### Supplied material
## BEGIN
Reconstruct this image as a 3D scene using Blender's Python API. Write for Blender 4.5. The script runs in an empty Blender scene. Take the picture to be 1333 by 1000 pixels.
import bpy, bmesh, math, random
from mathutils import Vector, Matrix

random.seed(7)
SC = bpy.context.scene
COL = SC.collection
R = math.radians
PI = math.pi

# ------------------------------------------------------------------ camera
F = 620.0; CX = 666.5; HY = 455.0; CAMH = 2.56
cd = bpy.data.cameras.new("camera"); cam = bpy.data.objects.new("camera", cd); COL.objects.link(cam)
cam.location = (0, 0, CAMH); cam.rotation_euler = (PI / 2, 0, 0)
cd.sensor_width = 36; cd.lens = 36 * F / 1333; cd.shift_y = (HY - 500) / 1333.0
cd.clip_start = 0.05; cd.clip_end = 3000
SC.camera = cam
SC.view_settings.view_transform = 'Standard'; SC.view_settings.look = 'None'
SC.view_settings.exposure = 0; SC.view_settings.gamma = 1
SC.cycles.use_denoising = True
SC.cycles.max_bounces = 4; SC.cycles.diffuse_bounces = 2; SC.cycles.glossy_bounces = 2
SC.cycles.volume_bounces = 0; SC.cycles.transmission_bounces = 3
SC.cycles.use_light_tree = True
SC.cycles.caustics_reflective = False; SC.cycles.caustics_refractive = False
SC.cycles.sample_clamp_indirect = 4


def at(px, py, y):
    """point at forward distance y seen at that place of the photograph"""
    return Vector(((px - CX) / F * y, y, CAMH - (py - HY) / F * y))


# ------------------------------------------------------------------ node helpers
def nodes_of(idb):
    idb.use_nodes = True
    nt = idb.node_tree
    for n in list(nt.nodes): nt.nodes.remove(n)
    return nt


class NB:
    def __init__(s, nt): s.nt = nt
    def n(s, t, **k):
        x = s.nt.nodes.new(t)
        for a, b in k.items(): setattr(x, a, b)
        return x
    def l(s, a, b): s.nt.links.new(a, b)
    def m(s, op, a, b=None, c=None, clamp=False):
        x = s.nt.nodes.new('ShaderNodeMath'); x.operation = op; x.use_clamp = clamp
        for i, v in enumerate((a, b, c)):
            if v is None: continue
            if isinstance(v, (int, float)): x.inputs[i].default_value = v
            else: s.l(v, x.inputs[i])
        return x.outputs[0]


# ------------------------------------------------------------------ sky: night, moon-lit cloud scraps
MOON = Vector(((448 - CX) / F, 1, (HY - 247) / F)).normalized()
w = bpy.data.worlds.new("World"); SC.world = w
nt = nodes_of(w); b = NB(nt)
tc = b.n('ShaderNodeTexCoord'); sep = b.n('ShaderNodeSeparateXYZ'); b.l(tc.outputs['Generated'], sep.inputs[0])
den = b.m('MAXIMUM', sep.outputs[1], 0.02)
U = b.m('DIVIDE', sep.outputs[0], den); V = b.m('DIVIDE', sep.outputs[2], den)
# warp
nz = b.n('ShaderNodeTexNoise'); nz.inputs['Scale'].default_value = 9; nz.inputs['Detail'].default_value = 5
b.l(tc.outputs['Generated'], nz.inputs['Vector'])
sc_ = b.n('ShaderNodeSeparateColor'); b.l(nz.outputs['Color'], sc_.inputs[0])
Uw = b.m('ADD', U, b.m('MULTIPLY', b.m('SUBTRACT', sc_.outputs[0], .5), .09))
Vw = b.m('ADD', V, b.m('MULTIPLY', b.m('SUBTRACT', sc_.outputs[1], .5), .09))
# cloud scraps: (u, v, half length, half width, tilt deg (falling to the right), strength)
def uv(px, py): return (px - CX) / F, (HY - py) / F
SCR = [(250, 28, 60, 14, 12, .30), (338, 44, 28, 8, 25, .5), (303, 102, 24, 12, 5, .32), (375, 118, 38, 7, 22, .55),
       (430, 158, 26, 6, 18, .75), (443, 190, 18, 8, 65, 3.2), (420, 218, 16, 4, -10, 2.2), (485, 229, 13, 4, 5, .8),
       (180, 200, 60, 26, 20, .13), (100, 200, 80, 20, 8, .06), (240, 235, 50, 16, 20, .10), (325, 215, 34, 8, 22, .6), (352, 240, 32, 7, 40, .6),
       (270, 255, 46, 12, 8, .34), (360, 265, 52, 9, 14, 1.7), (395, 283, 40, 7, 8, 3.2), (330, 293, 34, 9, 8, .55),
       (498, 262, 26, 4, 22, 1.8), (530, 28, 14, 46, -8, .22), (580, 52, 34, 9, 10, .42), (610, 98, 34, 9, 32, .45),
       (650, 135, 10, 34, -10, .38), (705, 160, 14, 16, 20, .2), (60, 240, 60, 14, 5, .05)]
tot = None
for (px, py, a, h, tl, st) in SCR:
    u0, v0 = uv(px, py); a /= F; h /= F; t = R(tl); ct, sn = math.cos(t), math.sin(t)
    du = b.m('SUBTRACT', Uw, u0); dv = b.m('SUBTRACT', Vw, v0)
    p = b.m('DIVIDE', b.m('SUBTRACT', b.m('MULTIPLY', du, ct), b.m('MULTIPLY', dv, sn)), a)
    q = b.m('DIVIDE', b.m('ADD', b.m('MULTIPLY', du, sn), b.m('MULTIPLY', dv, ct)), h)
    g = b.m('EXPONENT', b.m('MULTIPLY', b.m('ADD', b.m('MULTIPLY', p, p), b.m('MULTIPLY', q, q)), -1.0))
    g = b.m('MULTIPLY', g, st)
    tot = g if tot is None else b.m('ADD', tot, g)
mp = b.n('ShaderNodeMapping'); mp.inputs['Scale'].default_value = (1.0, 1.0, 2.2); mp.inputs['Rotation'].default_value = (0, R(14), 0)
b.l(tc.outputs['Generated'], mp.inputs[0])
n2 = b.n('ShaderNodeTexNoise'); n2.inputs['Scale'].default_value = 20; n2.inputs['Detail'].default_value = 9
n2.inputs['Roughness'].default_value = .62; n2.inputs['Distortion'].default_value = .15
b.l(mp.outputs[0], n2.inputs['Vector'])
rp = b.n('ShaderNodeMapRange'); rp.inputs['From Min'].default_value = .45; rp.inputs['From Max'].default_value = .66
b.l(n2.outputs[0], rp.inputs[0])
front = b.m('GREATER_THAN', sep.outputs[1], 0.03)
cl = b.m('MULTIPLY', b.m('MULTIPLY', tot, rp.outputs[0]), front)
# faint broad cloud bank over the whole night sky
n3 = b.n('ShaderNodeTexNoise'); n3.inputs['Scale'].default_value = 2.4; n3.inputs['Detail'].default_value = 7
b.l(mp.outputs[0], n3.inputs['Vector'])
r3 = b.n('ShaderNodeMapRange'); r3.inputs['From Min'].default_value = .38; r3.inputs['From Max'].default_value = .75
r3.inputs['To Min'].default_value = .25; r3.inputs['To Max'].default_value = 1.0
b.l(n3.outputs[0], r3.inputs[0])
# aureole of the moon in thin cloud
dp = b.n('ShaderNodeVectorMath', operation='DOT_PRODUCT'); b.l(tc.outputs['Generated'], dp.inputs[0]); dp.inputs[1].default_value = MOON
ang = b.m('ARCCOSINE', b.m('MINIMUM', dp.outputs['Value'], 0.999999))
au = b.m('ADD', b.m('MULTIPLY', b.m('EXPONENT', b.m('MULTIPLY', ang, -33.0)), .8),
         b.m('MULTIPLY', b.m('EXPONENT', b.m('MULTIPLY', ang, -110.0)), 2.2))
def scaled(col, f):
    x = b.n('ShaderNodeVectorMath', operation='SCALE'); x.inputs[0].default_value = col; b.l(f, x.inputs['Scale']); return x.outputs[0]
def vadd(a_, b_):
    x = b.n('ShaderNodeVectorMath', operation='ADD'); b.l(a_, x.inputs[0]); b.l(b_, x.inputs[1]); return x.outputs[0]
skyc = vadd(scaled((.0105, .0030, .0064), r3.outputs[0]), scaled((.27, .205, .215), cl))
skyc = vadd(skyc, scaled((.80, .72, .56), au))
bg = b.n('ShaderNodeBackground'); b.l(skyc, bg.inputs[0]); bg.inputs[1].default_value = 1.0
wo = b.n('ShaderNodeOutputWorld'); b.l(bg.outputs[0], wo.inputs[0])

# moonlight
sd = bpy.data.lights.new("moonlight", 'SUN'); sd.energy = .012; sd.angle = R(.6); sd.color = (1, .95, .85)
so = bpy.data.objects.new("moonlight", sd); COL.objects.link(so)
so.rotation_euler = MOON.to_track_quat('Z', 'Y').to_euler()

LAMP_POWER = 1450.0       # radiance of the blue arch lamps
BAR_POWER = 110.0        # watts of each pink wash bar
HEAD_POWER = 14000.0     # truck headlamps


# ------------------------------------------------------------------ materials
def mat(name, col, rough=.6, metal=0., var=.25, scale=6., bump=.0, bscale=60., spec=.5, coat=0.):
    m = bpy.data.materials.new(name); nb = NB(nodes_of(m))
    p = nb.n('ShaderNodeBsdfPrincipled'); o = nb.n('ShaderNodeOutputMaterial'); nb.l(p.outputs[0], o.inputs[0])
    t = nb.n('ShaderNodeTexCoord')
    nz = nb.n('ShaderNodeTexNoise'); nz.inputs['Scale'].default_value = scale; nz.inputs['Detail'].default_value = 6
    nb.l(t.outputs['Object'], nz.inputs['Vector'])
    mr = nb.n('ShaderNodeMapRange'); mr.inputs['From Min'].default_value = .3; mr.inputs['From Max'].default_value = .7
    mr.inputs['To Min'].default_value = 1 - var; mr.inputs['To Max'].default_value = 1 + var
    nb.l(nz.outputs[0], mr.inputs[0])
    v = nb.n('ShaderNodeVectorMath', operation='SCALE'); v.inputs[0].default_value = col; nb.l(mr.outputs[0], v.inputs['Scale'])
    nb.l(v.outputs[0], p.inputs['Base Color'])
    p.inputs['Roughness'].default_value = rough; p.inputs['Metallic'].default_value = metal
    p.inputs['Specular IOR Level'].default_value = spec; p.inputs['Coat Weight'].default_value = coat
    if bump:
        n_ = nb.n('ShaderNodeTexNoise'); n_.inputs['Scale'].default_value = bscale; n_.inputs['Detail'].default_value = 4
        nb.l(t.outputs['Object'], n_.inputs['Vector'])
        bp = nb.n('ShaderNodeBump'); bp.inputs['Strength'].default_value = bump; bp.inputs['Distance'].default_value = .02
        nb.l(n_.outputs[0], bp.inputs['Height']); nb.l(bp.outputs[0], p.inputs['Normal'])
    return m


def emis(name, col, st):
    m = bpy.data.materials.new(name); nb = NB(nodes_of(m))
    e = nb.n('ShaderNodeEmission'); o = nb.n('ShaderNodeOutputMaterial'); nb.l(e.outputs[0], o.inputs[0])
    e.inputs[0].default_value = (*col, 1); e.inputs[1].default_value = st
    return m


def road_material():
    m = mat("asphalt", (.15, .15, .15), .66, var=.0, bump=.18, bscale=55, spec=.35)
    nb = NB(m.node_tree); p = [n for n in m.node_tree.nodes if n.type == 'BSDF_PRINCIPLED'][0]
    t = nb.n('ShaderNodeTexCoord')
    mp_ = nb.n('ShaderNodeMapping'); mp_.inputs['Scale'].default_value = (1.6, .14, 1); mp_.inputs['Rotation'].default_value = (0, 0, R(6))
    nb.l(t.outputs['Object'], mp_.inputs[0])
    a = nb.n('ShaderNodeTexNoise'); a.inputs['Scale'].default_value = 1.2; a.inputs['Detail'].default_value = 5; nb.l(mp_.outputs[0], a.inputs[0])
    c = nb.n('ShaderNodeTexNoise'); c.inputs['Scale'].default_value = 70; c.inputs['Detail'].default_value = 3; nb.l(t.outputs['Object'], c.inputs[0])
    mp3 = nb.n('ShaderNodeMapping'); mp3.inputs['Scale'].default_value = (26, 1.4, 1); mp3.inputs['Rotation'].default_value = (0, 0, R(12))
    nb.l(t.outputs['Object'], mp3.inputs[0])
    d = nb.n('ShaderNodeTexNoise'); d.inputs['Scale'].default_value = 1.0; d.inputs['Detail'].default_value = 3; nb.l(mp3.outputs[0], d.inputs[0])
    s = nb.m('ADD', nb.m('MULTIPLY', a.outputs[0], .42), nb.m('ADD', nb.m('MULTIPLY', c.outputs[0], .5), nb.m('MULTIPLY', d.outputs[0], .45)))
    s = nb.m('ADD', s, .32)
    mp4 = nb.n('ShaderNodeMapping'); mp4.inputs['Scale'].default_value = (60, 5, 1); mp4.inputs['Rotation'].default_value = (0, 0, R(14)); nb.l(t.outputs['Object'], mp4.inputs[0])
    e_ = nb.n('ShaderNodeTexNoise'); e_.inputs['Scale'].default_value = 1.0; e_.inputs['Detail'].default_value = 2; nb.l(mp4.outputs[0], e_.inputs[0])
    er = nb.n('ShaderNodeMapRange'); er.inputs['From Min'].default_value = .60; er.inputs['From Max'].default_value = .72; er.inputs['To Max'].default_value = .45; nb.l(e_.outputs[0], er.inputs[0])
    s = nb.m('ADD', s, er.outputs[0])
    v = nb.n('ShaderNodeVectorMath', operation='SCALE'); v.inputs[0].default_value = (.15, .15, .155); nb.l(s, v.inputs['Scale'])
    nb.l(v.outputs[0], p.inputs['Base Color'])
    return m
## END
### Exercise directions
Quote exactly the lines running from the start of the listing above through the line where "PI = math.pi" is found, and output no other lines.

### Response to the task
Reconstruct this image as a 3D scene using Blender's Python API. Write for Blender 4.5. The script runs in an empty Blender scene. Take the picture to be 1333 by 1000 pixels.
import bpy, bmesh, math, random
from mathutils import Vector, Matrix

random.seed(7)
SC = bpy.context.scene
COL = SC.collection
R = math.radians
PI = math.pi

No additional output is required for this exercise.